Mark’s Shrimp Etouffee
(inspired by Paula Deen and Emeril Lagasse)

1/2 cup butter
1/2 cup all-purpose flour, plus extra flour, optional
1 cup chopped yellow onion
1/2 cup chopped green bell pepper
1 cup chopped celery
3 – 4 cloves garlic, finely minced
1/2 teaspoon black pepper
1/4 teaspoon cayenne pepper, more if desired
1 teaspoon Cajun seasoning (Mark used a mix of Emeril's Baby Bam and Essence, as we had mixed up both for some prior recipes...they are very similar, so either would work...or use your favorite blend !)
1/2 cup minced green onions, plus extra for garnish if desired
1/3 cup minced fresh parsley leaves, plus extra for garnish if desired
2 to 3 dashes hot sauce (recommended: Tabasco)
2 cups Shrimp Stock (recipe below)
1 (14.5-ounce) can diced tomatoes with juice (the fire roasted ones are fantastic in this )
Additional salt to taste
2 pounds medium shrimp (21-25 ct)peeled and deveined (save the shells for the stock !)
Cooked rice, for serving

Peel shrimp and make Shrimp Stock (see below)

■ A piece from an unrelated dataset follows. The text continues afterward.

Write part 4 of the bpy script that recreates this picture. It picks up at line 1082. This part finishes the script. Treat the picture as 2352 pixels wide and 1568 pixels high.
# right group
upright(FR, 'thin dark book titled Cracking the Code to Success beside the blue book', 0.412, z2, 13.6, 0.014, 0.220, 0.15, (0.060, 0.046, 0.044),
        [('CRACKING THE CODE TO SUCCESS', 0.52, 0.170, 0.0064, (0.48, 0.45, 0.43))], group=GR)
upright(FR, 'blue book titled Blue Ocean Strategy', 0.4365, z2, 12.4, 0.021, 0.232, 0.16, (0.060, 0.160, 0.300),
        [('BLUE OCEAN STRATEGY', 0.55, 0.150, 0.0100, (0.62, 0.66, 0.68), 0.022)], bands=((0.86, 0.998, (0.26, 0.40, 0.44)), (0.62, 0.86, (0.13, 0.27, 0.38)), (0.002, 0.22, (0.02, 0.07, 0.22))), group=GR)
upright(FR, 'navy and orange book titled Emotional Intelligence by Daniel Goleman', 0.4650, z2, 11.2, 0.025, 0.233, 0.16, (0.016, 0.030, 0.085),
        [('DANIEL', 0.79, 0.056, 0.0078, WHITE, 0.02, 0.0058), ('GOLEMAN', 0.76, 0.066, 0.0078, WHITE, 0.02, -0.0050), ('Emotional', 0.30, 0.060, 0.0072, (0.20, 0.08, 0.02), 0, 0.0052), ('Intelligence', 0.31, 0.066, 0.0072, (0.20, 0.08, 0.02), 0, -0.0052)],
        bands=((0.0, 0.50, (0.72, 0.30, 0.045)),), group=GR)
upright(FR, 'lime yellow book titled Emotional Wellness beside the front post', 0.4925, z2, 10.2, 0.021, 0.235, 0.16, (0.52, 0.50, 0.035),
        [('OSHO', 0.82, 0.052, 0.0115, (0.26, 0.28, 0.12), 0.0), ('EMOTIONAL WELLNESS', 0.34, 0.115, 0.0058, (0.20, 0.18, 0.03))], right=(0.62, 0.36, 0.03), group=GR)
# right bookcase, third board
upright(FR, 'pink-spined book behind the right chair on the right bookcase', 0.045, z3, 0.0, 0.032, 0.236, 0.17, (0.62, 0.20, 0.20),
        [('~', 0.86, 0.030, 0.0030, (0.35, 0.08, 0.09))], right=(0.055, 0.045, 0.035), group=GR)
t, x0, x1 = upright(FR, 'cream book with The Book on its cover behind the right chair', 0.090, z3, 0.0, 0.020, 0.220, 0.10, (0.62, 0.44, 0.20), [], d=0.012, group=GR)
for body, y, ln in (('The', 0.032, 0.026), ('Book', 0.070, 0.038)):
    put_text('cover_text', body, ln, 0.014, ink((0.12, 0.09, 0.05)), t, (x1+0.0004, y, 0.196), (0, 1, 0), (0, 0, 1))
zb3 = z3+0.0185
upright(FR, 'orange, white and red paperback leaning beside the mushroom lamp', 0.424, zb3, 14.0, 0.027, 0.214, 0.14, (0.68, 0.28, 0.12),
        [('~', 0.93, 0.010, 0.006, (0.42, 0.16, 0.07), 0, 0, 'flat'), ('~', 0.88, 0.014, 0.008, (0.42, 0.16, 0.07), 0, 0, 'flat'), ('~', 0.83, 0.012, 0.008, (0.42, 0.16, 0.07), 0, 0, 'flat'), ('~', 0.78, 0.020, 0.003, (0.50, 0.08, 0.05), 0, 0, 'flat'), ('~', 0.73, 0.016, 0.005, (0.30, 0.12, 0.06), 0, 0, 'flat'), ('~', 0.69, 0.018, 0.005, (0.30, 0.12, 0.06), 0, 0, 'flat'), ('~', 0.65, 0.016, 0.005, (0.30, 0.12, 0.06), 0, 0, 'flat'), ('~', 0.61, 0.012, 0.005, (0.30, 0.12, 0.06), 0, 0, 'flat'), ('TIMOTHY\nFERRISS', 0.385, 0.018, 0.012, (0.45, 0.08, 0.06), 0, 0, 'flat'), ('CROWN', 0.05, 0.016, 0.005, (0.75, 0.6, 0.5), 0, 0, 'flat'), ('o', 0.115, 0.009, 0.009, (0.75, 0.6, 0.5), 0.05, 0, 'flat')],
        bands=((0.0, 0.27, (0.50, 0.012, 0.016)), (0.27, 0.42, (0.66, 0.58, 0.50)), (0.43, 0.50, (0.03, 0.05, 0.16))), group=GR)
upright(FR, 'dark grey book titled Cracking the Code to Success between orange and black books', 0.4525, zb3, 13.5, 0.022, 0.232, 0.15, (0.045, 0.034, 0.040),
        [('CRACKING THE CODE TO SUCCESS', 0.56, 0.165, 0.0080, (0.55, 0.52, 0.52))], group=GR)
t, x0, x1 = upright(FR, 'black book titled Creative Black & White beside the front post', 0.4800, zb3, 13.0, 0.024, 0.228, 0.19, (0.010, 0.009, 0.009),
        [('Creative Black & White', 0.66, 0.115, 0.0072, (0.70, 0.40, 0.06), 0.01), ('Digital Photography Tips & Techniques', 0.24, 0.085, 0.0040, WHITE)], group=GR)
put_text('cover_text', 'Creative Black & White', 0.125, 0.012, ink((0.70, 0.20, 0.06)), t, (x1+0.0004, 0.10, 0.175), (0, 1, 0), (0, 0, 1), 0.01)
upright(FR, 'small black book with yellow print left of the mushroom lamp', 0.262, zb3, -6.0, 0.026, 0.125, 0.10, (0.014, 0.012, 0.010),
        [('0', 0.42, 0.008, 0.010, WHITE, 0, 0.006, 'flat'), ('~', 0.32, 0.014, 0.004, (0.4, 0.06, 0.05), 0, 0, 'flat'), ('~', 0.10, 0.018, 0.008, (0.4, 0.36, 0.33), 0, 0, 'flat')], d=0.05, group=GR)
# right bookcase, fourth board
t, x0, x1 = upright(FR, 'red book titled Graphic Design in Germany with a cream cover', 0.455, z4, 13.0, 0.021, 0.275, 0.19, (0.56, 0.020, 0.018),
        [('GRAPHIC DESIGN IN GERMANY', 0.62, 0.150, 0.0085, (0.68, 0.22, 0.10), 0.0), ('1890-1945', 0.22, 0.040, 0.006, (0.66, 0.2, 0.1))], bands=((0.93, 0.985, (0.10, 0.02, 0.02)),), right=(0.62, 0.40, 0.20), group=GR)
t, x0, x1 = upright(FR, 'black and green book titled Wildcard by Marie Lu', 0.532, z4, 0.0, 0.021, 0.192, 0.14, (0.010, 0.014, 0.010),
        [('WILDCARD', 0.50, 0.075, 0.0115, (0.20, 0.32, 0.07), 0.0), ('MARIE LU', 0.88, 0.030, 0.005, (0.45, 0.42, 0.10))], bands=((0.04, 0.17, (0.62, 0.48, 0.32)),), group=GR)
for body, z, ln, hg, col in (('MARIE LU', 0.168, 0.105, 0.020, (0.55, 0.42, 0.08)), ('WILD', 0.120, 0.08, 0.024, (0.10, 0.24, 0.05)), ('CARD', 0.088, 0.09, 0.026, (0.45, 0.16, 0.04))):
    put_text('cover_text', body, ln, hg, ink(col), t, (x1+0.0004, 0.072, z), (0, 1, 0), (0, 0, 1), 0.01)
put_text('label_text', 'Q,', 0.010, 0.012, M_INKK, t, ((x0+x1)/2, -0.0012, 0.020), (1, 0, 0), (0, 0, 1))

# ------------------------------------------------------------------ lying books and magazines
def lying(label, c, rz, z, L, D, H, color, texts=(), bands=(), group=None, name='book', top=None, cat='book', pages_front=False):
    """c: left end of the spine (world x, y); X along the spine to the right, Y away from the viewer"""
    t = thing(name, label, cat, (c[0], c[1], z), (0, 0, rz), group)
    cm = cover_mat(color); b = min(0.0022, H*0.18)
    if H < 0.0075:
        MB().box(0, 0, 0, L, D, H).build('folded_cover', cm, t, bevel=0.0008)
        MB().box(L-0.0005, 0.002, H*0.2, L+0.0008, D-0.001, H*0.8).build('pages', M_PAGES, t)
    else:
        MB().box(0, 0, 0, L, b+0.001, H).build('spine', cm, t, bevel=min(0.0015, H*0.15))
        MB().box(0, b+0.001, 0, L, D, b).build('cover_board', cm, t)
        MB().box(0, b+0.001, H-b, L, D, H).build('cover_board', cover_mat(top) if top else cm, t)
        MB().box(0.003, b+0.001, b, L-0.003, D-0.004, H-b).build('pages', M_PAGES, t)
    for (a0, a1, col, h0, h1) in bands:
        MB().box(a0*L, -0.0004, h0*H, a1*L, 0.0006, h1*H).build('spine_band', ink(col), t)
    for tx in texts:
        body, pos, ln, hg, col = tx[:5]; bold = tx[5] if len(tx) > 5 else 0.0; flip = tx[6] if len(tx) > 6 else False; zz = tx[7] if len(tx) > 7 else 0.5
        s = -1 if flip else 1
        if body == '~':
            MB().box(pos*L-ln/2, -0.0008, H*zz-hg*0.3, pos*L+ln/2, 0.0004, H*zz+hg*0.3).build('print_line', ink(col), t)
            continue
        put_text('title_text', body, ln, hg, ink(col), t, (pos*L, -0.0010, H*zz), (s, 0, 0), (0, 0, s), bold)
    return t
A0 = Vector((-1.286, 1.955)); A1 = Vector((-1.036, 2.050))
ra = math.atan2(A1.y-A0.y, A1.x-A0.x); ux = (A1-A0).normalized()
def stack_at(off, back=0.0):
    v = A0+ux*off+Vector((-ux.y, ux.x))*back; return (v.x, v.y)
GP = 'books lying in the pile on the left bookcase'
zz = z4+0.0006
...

Make the roux : melt butter in a large heavy saucepan over low heat. Whisk in flour to form a paste. Continue cooking over low heat and whisk continuously, until the mixture turns a caramel color and gives off a nutty aroma, about 15 to 20 minutes. To the roux, add the onion, green pepper, celery, and garlic and cook over low heat about 5 minutes, until the vegetables are limp. Add pepper, cayenne pepper, Cajun seasoning, parsley, and hot sauce to taste. Add stock and the tomatoes with their juice, stir to blend. Add the salt, starting with 1/2 teaspoon and adding more if needed. Bring the mixture to a boil, reduce the heat to low and simmer for 10 to 15 minutes. Add shrimp and green onions and stir. It will take about 3 minutes for shrimp to cook, don't overcook. Remove from heat.  Garnish with additional green onions and parsley, if desired. Serve over hot cooked rice.


Shrimp Stock:

Shrimp shells from 2 lbs of shrimp
1 cup coarsely chopped yellow onions
1/2 cup coarsely chopped celery (include the leafy tops)
1/2 cup coarsely chopped carrots
3 smashed garlic cloves
1 bay leaf
1 teaspoon black peppercorns
Large sprig of fresh thyme (or 1 teaspoon dried thyme)
2 teaspoons salt

Place the shrimp shells and heads in a large colander and rinse under cold running water for several minutes. Combine the shrimp shells and remaining ingredients in a heavy 6-quart stockpot, add 1 quart water, and bring to a boil over high heat. Skim to remove any foam that rises to the surface. Reduce the heat to medium-low and simmer, uncovered, for 45 minutes, skimming occasionally.

Remove the stock from the heat and strain through a fine-mesh sieve into a clean container; let cool completely. Refrigerate the stock for up to 3 days or freeze in airtight containers for up to 2 months.